Po dwóch nieudanych starciach z niemieckimi wicemistrzami Thuringer HC, zawodniczki MKS FunFloor Lublin wracają do kraju z Erfurtu. W spotkaniu, które odbyło się w sobotę, polskie wicemistrzynie poniosły klęskę 23:32, natomiast w niedzielnej grze wynik był równie mało korzystny i zakończył się wynikiem 30:39.
Zdaniem Edyty Majdzińskiej, trenerki drużyny z Lublina, mimo porażek, doświadczenie zdobyte w starciu z Thuringer – renomowanym zespołem na scenie europejskiej – przyniesie wiele nauki. Drużyna powraca do Polski z cennymi lekcjami, które mają pomóc w przygotowaniach do nadchodzącego sezonu.

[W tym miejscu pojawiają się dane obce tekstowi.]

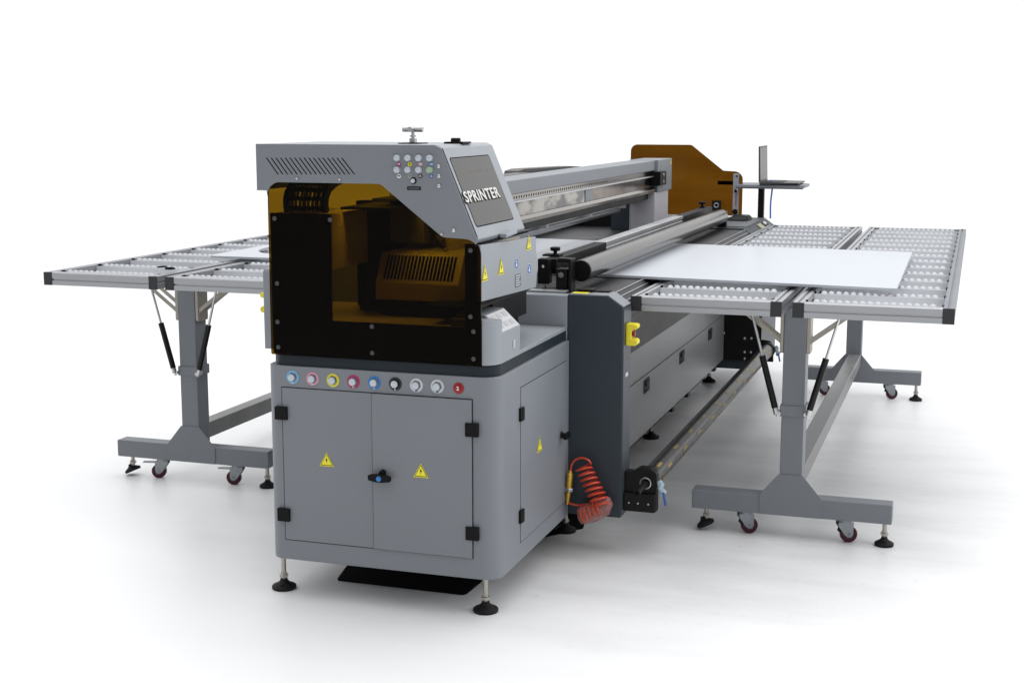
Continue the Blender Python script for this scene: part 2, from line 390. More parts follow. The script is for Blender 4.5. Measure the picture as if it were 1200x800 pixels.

Paulina Wdowiak, bramkarka FunFloor jest przekonana, że takie doświadczenia są nieocenione i zapewnią drużynie lepszą dyspozycję w nadchodzących rozgrywkach krajowych oraz międzynarodowych.
Warto dodać, że Thuringer HC to silny rywal, uczestniczył bowiem w minionych rozgrywkach Finału Czwórki Ligi Europejskiej EHF.
Przed wyprawą do Niemiec, lubelska drużyna rywalizowała na trzech międzynarodowych turniejach; w Rumunii, Słowacji oraz podczas memoriału Edwarda Jankowskiego w rodzinnym Lublinie.
Sezon ligowy dla MKS FunFloor rozpocznie się 12 września. Pierwszym rywalem będą zawodniczki Galiczanki Lwów. Spotkanie odbędzie się na terenie Lublina.